- _PROMPT_
Leaving out all images, write out the records that follow exactly.

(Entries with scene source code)
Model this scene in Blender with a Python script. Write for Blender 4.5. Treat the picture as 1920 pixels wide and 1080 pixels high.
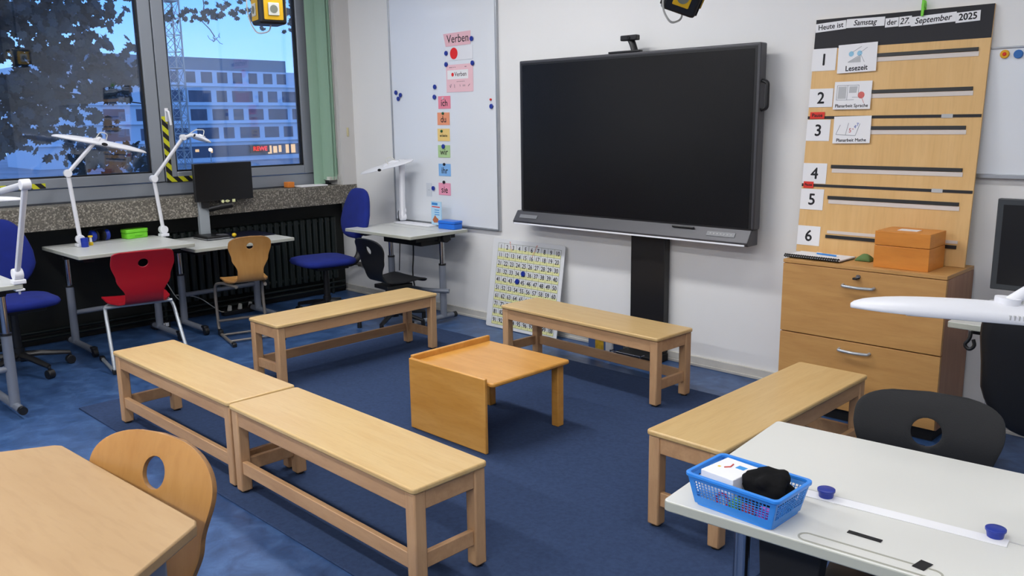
import bpy, bmesh, math, random
from mathutils import Vector, Matrix, Euler, noise
S = bpy.context.scene
for o in list(bpy.data.objects): bpy.data.objects.remove(o)
COL = S.collection
R = math.radians; PI = math.pi

# ------------------------------------------------------------------ camera
cam = bpy.data.cameras.new('camera'); camo = bpy.data.objects.new('camera', cam); COL.objects.link(camo)
cam.sensor_width = 36; cam.sensor_fit = 'HORIZONTAL'; cam.lens = 36 * 1597.228 / 1920
cam.clip_start = 0.05; cam.clip_end = 1000
_p, _t, _r = -0.776583, 0.194508, -0.0143976
fwd = Vector((math.sin(_p)*math.cos(_t), math.cos(_p)*math.cos(_t), -math.sin(_t)))
rt = Vector((math.cos(_p), -math.sin(_p), 0)); up = rt.cross(fwd)
r2 = rt*math.cos(_r) + up*math.sin(_r); u2 = -rt*math.sin(_r) + up*math.cos(_r)
mw = Matrix((r2, u2, -fwd)).transposed().to_4x4(); mw.translation = (6.433096, -4.400829, 1.500219)
camo.matrix_world = mw
S.camera = camo
S.view_settings.view_transform = 'Standard'; S.view_settings.look = 'None'
S.view_settings.exposure = 0.10; S.view_settings.gamma = 1.0; S.view_settings.use_curve_mapping = False

# ------------------------------------------------------------------ sky at dusk
def srgb(r, g, b, a=1.0):
    f = lambda c: (c/12.92 if c <= .04045 else ((c+.055)/1.055)**2.4)
    return (f(r/255), f(g/255), f(b/255), a)
W = bpy.data.worlds.new('dusk'); S.world = W; W.use_nodes = True
nt = W.node_tree; nt.nodes.clear()
wo = nt.nodes.new('ShaderNodeOutputWorld'); bg = nt.nodes.new('ShaderNodeBackground')
tc = nt.nodes.new('ShaderNodeTexCoord'); sx = nt.nodes.new('ShaderNodeSeparateXYZ'); cr = nt.nodes.new('ShaderNodeValToRGB')
nz = nt.nodes.new('ShaderNodeTexNoise'); nz.inputs['Scale'].default_value = 3.0
mp = nt.nodes.new('ShaderNodeMapping'); mp.inputs['Scale'].default_value = (1, 1, 4)
ad = nt.nodes.new('ShaderNodeMath'); ad.operation = 'MULTIPLY_ADD'; ad.inputs[1].default_value = .06
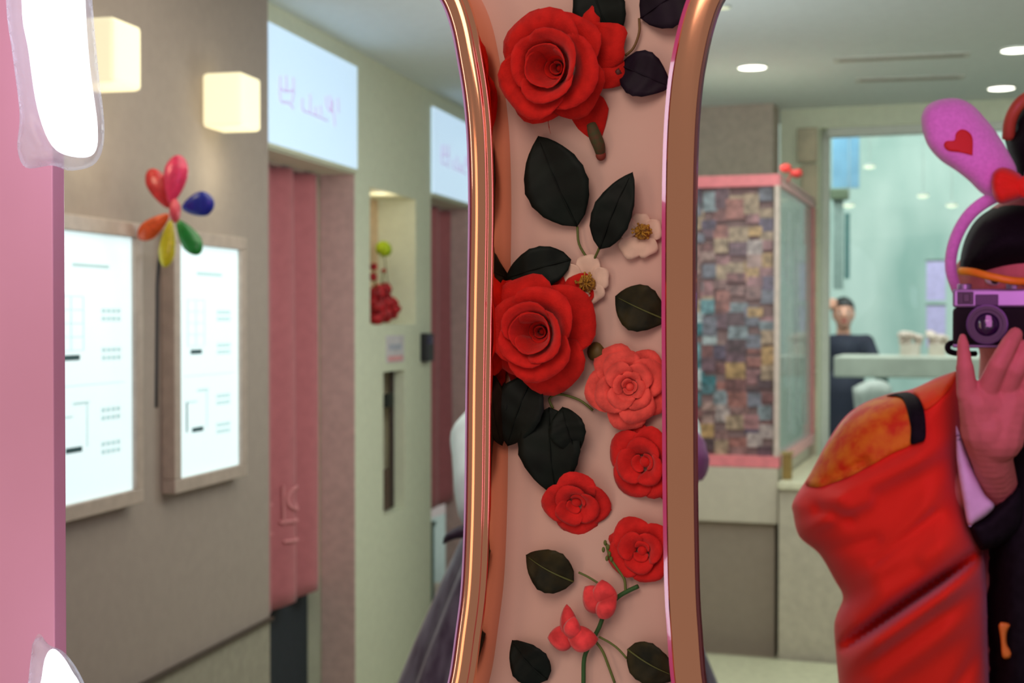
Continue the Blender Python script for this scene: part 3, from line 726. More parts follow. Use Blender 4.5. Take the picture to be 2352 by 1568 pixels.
MB().add(*(lambda b: (b.v, b.f))(lbox(Lu(897, -.05), Lu(908, -.05), qz0 + .01, qz1 - .005, -.056, -.048))).build('strap', mat('strap_dark', (50, 34, 34), .7), tc)
lbox(Lu(884, -.04), Lu(900, -.04), Lw(892, 935, -.04).z, Lw(892, 903, -.04).z, -.048, -.03).build('clip', mat('clip_dark', (26, 36, 32), .5), tc, bevel=.004)
lbox(Lu(884, -.05), Lu(896, -.05), qz0 + .005, Lw(892, 1080, -.04).z, -.075, -.05).build('end_block', mat('slot_brown', (86, 66, 54), .6), tc, bevel=.003)

# pinwheel
tpw = thing('foil_pinwheel', Lw(402, 485, .16), 'rainbow foil pinwheel on a black stick between the two price boards', 'pinwheel')
DS = (Lw(402, 485, .16) - CAM).dot(FWD) - .03
def foil(x0, y0, x1, y1, w, rgb, nm, off=.14):
    DW = (Lw(402, 485, off) - CAM).dot(FWD) - .06; a = P(x0, y0, DW); b = P(x1, y1, DW); c = (a + b) / 2; d = (b - a); L = d.length / 2; d.normalize()
    az = -(c - CAM).normalized(); ay = az.cross(d)
    bb = ball(c, w * (a - CAM).length / FPX / 2, .012, L, ay, az, d, seg=22, rings=14)
    # pinch towards the centre
    vs = []
    for v in bb.v:
        s = (v - c).dot(d) / L; k = .55 + .45 * min(1, (s + 1) * .7); q = v - c - d * ((v - c).dot(d)); vs.append(c + d * s * L + q * k + d * 0)
    MB().add(vs, bb.f).build('petal', mat('foil_' + nm, rgb, .35, metal=.1, var=.15, scale=80, coat=.5), tpw, smooth=True, label=nm.replace('_', ' ') + ' foil petal')
foil(392, 468, 412, 356, 58, (206, 44, 88), 'crimson', .15)
foil(388, 478, 344, 388, 52, (196, 40, 44), 'red', .14)
foil(418, 478, 492, 462, 62, (10, 30, 140), 'blue', .15)
foil(408, 505, 458, 584, 50, (10, 120, 40), 'green', .15)
foil(392, 505, 379, 614, 40, (190, 176, 20), 'yellow', .15)
foil(388, 492, 318, 548, 46, (216, 84, 30), 'orange', .14)
ball(P(402, 484, DS - .055), .020, .012, .030, UL, VL, Z).build('hub', mat('hub_pink', (206, 70, 84), .3), tpw, smooth=True)
tube([P(398, 500, DS), P(372, 560, DS), P(362, 640, DS), P(361, 720, DS), P(359, 936, DS)], .0046, 8).build('stick', mat('stick_black', (34, 28, 28), .5), tpw, smooth=True)
tube([P(376, 590, DS), Lp(Lu(376), Lw(376, 590, .03).z, .03)], .004, 6, 0).build('bracket', mat('stick_black', (34, 28, 28)), tpw)

# ================================================================== RIGHT ROOM
# photo collage cabinet
M_pf = mat('pink_frame', (232, 132, 140), .5)
tcab = thing('photo_cabinet', R(1690, 1070, cabD), 'pink framed glass cabinet covered with photo strips standing on the counter', 'display cabinet')
x0 = (R(1560, 735, cabD) - CAM).dot(T) - .35; x1 = (R(1790, 735, cabD) - CAM).dot(T)
cz0 = R(1700, 1072, cabD).z - 1.5; cz1 = R(1700, 402, cabD).z - 1.5; dp = 1.22; fb = .045
def cb(a, b, c, d, e_, f_): return fbox(CAM + N * cabD, T, Z, N, a, b, c, d, e_, f_)
cb(x0, x1, cz0, cz0 + fb, 0, fb).build('frame', M_pf, tcab); cb(x0, x1, cz1 - fb, cz1, 0, fb).build('frame', M_pf, tcab)
cb(x1 - .02, x1, cz0 + fb, cz1 - fb, 0, .02).build('frame', mat('frame_pale', (206, 190, 180), .5), tcab); cb(x0, x0 + fb, cz0 + fb, cz1 - fb, 0, fb).build('frame', M_pf, tcab)
M_pf2 = mat('pink_frame_pale', (236, 178, 180), .5)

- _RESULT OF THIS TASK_
Model this scene in Blender with a Python script. Write for Blender 4.5. Treat the picture as 1920 pixels wide and 1080 pixels high.
import bpy, bmesh, math, random
from mathutils import Vector, Matrix, Euler, noise
S = bpy.context.scene
for o in list(bpy.data.objects): bpy.data.objects.remove(o)
COL = S.collection
R = math.radians; PI = math.pi

# ------------------------------------------------------------------ camera
cam = bpy.data.cameras.new('camera'); camo = bpy.data.objects.new('camera', cam); COL.objects.link(camo)
cam.sensor_width = 36; cam.sensor_fit = 'HORIZONTAL'; cam.lens = 36 * 1597.228 / 1920
cam.clip_start = 0.05; cam.clip_end = 1000
_p, _t, _r = -0.776583, 0.194508, -0.0143976
fwd = Vector((math.sin(_p)*math.cos(_t), math.cos(_p)*math.cos(_t), -math.sin(_t)))
rt = Vector((math.cos(_p), -math.sin(_p), 0)); up = rt.cross(fwd)
r2 = rt*math.cos(_r) + up*math.sin(_r); u2 = -rt*math.sin(_r) + up*math.cos(_r)
mw = Matrix((r2, u2, -fwd)).transposed().to_4x4(); mw.translation = (6.433096, -4.400829, 1.500219)
camo.matrix_world = mw
S.camera = camo
S.view_settings.view_transform = 'Standard'; S.view_settings.look = 'None'
S.view_settings.exposure = 0.10; S.view_settings.gamma = 1.0; S.view_settings.use_curve_mapping = False

# ------------------------------------------------------------------ sky at dusk
def srgb(r, g, b, a=1.0):
    f = lambda c: (c/12.92 if c <= .04045 else ((c+.055)/1.055)**2.4)
    return (f(r/255), f(g/255), f(b/255), a)
W = bpy.data.worlds.new('dusk'); S.world = W; W.use_nodes = True
nt = W.node_tree; nt.nodes.clear()
wo = nt.nodes.new('ShaderNodeOutputWorld'); bg = nt.nodes.new('ShaderNodeBackground')
tc = nt.nodes.new('ShaderNodeTexCoord'); sx = nt.nodes.new('ShaderNodeSeparateXYZ'); cr = nt.nodes.new('ShaderNodeValToRGB')
nz = nt.nodes.new('ShaderNodeTexNoise'); nz.inputs['Scale'].default_value = 3.0
mp = nt.nodes.new('ShaderNodeMapping'); mp.inputs['Scale'].default_value = (1, 1, 4)
ad = nt.nodes.new('ShaderNodeMath'); ad.operation = 'MULTIPLY_ADD'; ad.inputs[1].default_value = .06
Continue the Blender Python script for this scene: part 3, from line 726. More parts follow. Use Blender 4.5. Take the picture to be 2352 by 1568 pixels.
MB().add(*(lambda b: (b.v, b.f))(lbox(Lu(897, -.05), Lu(908, -.05), qz0 + .01, qz1 - .005, -.056, -.048))).build('strap', mat('strap_dark', (50, 34, 34), .7), tc)
lbox(Lu(884, -.04), Lu(900, -.04), Lw(892, 935, -.04).z, Lw(892, 903, -.04).z, -.048, -.03).build('clip', mat('clip_dark', (26, 36, 32), .5), tc, bevel=.004)
lbox(Lu(884, -.05), Lu(896, -.05), qz0 + .005, Lw(892, 1080, -.04).z, -.075, -.05).build('end_block', mat('slot_brown', (86, 66, 54), .6), tc, bevel=.003)

# pinwheel
tpw = thing('foil_pinwheel', Lw(402, 485, .16), 'rainbow foil pinwheel on a black stick between the two price boards', 'pinwheel')
DS = (Lw(402, 485, .16) - CAM).dot(FWD) - .03
def foil(x0, y0, x1, y1, w, rgb, nm, off=.14):
    DW = (Lw(402, 485, off) - CAM).dot(FWD) - .06; a = P(x0, y0, DW); b = P(x1, y1, DW); c = (a + b) / 2; d = (b - a); L = d.length / 2; d.normalize()
    az = -(c - CAM).normalized(); ay = az.cross(d)
    bb = ball(c, w * (a - CAM).length / FPX / 2, .012, L, ay, az, d, seg=22, rings=14)
    # pinch towards the centre
    vs = []
    for v in bb.v:
        s = (v - c).dot(d) / L; k = .55 + .45 * min(1, (s + 1) * .7); q = v - c - d * ((v - c).dot(d)); vs.append(c + d * s * L + q * k + d * 0)
    MB().add(vs, bb.f).build('petal', mat('foil_' + nm, rgb, .35, metal=.1, var=.15, scale=80, coat=.5), tpw, smooth=True, label=nm.replace('_', ' ') + ' foil petal')
foil(392, 468, 412, 356, 58, (206, 44, 88), 'crimson', .15)
foil(388, 478, 344, 388, 52, (196, 40, 44), 'red', .14)
foil(418, 478, 492, 462, 62, (10, 30, 140), 'blue', .15)
foil(408, 505, 458, 584, 50, (10, 120, 40), 'green', .15)
foil(392, 505, 379, 614, 40, (190, 176, 20), 'yellow', .15)
foil(388, 492, 318, 548, 46, (216, 84, 30), 'orange', .14)
ball(P(402, 484, DS - .055), .020, .012, .030, UL, VL, Z).build('hub', mat('hub_pink', (206, 70, 84), .3), tpw, smooth=True)
tube([P(398, 500, DS), P(372, 560, DS), P(362, 640, DS), P(361, 720, DS), P(359, 936, DS)], .0046, 8).build('stick', mat('stick_black', (34, 28, 28), .5), tpw, smooth=True)
tube([P(376, 590, DS), Lp(Lu(376), Lw(376, 590, .03).z, .03)], .004, 6, 0).build('bracket', mat('stick_black', (34, 28, 28)), tpw)

# ================================================================== RIGHT ROOM
# photo collage cabinet
M_pf = mat('pink_frame', (232, 132, 140), .5)
tcab = thing('photo_cabinet', R(1690, 1070, cabD), 'pink framed glass cabinet covered with photo strips standing on the counter', 'display cabinet')
x0 = (R(1560, 735, cabD) - CAM).dot(T) - .35; x1 = (R(1790, 735, cabD) - CAM).dot(T)
cz0 = R(1700, 1072, cabD).z - 1.5; cz1 = R(1700, 402, cabD).z - 1.5; dp = 1.22; fb = .045
def cb(a, b, c, d, e_, f_): return fbox(CAM + N * cabD, T, Z, N, a, b, c, d, e_, f_)
cb(x0, x1, cz0, cz0 + fb, 0, fb).build('frame', M_pf, tcab); cb(x0, x1, cz1 - fb, cz1, 0, fb).build('frame', M_pf, tcab)
cb(x1 - .02, x1, cz0 + fb, cz1 - fb, 0, .02).build('frame', mat('frame_pale', (206, 190, 180), .5), tcab); cb(x0, x0 + fb, cz0 + fb, cz1 - fb, 0, fb).build('frame', M_pf, tcab)
M_pf2 = mat('pink_frame_pale', (236, 178, 180), .5)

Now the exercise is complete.